Written task » Below is a set of records. Repeat all of them exactly.

Supplied data »
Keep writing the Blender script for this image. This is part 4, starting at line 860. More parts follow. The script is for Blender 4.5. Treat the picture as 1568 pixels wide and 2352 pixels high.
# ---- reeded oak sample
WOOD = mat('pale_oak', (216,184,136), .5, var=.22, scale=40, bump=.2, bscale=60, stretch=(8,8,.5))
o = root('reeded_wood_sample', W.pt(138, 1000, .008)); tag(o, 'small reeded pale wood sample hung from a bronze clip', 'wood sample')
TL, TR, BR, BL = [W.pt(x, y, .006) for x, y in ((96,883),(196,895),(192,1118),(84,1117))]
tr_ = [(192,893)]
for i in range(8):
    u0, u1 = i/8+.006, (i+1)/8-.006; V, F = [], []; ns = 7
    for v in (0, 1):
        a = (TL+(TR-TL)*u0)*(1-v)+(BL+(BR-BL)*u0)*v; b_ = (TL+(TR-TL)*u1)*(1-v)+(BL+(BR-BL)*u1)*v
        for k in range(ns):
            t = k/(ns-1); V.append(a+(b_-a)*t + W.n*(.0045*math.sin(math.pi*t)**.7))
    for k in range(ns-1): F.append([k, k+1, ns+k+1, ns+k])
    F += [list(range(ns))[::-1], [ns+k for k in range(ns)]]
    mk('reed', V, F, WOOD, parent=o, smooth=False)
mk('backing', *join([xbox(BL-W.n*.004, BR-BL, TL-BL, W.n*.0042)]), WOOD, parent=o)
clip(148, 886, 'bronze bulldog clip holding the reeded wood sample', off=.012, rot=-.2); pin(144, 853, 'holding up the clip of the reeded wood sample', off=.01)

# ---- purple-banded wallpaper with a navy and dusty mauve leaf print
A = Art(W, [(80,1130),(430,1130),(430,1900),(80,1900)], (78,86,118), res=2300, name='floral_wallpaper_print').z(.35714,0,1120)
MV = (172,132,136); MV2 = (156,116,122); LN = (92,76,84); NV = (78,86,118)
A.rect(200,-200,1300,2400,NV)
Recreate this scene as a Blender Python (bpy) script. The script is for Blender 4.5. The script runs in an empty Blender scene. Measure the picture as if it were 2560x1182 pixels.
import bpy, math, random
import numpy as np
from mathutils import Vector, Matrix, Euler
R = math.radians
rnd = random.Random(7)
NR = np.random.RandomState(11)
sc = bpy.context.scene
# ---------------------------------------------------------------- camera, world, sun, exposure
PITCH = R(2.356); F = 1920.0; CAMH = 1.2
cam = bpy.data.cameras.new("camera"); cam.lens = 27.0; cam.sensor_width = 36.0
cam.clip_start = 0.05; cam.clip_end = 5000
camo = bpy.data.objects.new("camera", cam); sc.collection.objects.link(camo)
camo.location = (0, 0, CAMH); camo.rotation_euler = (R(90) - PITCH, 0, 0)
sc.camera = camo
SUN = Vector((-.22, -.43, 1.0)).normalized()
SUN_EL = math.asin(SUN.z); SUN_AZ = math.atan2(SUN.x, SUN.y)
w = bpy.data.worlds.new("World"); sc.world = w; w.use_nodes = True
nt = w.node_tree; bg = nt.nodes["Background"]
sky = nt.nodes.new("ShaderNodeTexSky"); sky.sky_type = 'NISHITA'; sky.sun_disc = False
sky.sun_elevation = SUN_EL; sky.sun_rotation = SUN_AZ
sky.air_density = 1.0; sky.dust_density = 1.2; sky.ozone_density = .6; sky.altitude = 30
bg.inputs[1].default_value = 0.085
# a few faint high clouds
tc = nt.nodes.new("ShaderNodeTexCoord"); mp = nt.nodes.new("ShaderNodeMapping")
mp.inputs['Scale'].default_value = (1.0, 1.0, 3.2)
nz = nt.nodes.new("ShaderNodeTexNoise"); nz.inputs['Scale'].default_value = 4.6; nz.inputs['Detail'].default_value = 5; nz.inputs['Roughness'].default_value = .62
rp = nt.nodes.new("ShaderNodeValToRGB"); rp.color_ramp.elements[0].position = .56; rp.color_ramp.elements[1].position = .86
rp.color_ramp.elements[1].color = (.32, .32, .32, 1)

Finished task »
Keep writing the Blender script for this image. This is part 4, starting at line 860. More parts follow. The script is for Blender 4.5. Treat the picture as 1568 pixels wide and 2352 pixels high.
# ---- reeded oak sample
WOOD = mat('pale_oak', (216,184,136), .5, var=.22, scale=40, bump=.2, bscale=60, stretch=(8,8,.5))
o = root('reeded_wood_sample', W.pt(138, 1000, .008)); tag(o, 'small reeded pale wood sample hung from a bronze clip', 'wood sample')
TL, TR, BR, BL = [W.pt(x, y, .006) for x, y in ((96,883),(196,895),(192,1118),(84,1117))]
tr_ = [(192,893)]
for i in range(8):
    u0, u1 = i/8+.006, (i+1)/8-.006; V, F = [], []; ns = 7
    for v in (0, 1):
        a = (TL+(TR-TL)*u0)*(1-v)+(BL+(BR-BL)*u0)*v; b_ = (TL+(TR-TL)*u1)*(1-v)+(BL+(BR-BL)*u1)*v
        for k in range(ns):
            t = k/(ns-1); V.append(a+(b_-a)*t + W.n*(.0045*math.sin(math.pi*t)**.7))
    for k in range(ns-1): F.append([k, k+1, ns+k+1, ns+k])
    F += [list(range(ns))[::-1], [ns+k for k in range(ns)]]
    mk('reed', V, F, WOOD, parent=o, smooth=False)
mk('backing', *join([xbox(BL-W.n*.004, BR-BL, TL-BL, W.n*.0042)]), WOOD, parent=o)
clip(148, 886, 'bronze bulldog clip holding the reeded wood sample', off=.012, rot=-.2); pin(144, 853, 'holding up the clip of the reeded wood sample', off=.01)

# ---- purple-banded wallpaper with a navy and dusty mauve leaf print
A = Art(W, [(80,1130),(430,1130),(430,1900),(80,1900)], (78,86,118), res=2300, name='floral_wallpaper_print').z(.35714,0,1120)
MV = (172,132,136); MV2 = (156,116,122); LN = (92,76,84); NV = (78,86,118)
A.rect(200,-200,1300,2400,NV)
Recreate this scene as a Blender Python (bpy) script. The script is for Blender 4.5. The script runs in an empty Blender scene. Measure the picture as if it were 2560x1182 pixels.
import bpy, math, random
import numpy as np
from mathutils import Vector, Matrix, Euler
R = math.radians
rnd = random.Random(7)
NR = np.random.RandomState(11)
sc = bpy.context.scene
# ---------------------------------------------------------------- camera, world, sun, exposure
PITCH = R(2.356); F = 1920.0; CAMH = 1.2
cam = bpy.data.cameras.new("camera"); cam.lens = 27.0; cam.sensor_width = 36.0
cam.clip_start = 0.05; cam.clip_end = 5000
camo = bpy.data.objects.new("camera", cam); sc.collection.objects.link(camo)
camo.location = (0, 0, CAMH); camo.rotation_euler = (R(90) - PITCH, 0, 0)
sc.camera = camo
SUN = Vector((-.22, -.43, 1.0)).normalized()
SUN_EL = math.asin(SUN.z); SUN_AZ = math.atan2(SUN.x, SUN.y)
w = bpy.data.worlds.new("World"); sc.world = w; w.use_nodes = True
nt = w.node_tree; bg = nt.nodes["Background"]
sky = nt.nodes.new("ShaderNodeTexSky"); sky.sky_type = 'NISHITA'; sky.sun_disc = False
sky.sun_elevation = SUN_EL; sky.sun_rotation = SUN_AZ
sky.air_density = 1.0; sky.dust_density = 1.2; sky.ozone_density = .6; sky.altitude = 30
bg.inputs[1].default_value = 0.085
# a few faint high clouds
tc = nt.nodes.new("ShaderNodeTexCoord"); mp = nt.nodes.new("ShaderNodeMapping")
mp.inputs['Scale'].default_value = (1.0, 1.0, 3.2)
nz = nt.nodes.new("ShaderNodeTexNoise"); nz.inputs['Scale'].default_value = 4.6; nz.inputs['Detail'].default_value = 5; nz.inputs['Roughness'].default_value = .62
rp = nt.nodes.new("ShaderNodeValToRGB"); rp.color_ramp.elements[0].position = .56; rp.color_ramp.elements[1].position = .86
rp.color_ramp.elements[1].color = (.32, .32, .32, 1)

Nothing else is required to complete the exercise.